Les copains essayèrent bien de le retenir:
« Ne pars pas, reste avec nous, on va te trouver une situation... ».
« Ce n'est pas la peine, j'en ai une toute trouvée ».

Henri PISTRE reprit donc sa place au grand séminaire d' Albi. Le 23 décembre 1923 il fut ordonné prêtre. Tous les copains du Sporting étaient présents. A la fin de la cérémonie, une délégation conduite par Vaysse, Nachat et Lamazouère se présenta à l'abbé Pistre. Vaysse qui tenait un paquet sous le bras, dit à l'abbé d'une voix sourde qui trahissait son émotion:

« Chez nous, lorsque quelqu'un se marie, on lui fait un cadeau. Pour toi aujourd'hui, c'est comme un mariage... alors nous t'offrons ceci ».

L'abbé défit le paquet. Dans la cape jaune et noir du Sporting-Club Albigeois, il y avait douze couverts en argent massif. Le curé ne trouva point de mots pour remercier, il dégrafa simplement le haut de sa soutane et ses copains virent qu'il portait, en guise de chemise, un vieux maillot délavé du S.C.A.

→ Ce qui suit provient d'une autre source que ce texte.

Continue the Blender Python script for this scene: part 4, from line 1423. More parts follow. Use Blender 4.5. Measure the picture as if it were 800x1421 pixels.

Extrait du livre d'Henri GARCiA « Les Contes du Rugby ~

Nous n'ajouterons pas grand-chose à cette remarquable relation de la carrière sportive de l'abbé PISTRE qui avait bien sa place dans notre Livre d'Or. Connu et aimé de tout le monde, habitué des rencontres internationales, des finales, des Congrès de la F. F. R., invité d'honneur de nombreuses étapes du Tour de France cycliste, il est depuis longtemps une figure populaire. Mais il ne renie pas son passé. Le 10 février dernier, dans son église de Noailhac, entouré de ses paroissiens et de ses nombreux amis, depuis M. Riolacci, Prélet du Tarn, M. Jacques Limouzy, Ministre d'Etat, jusqu'à MM. Ferrasse et Batigne qui sont à la tête de la F F. R., en passant par Me Gabarrou, qui fut le Président du glorieux C. O. et qui est le Maire de Noailhac, par l'international Jean Vaysse, qui fut son co-équipier, et le Comité du S. C. A. représenté par Mme Bécardit, le Président Pierre Chamayou, et M. Jean Féral, I'abbé Pistre célabrait son jubilé d'or sacerdotal . Et, comme le jour où il avait été ordonné prétre, il portait sous sa soutane, le maillot « jaune et noir » que lui avait offert le Sporting.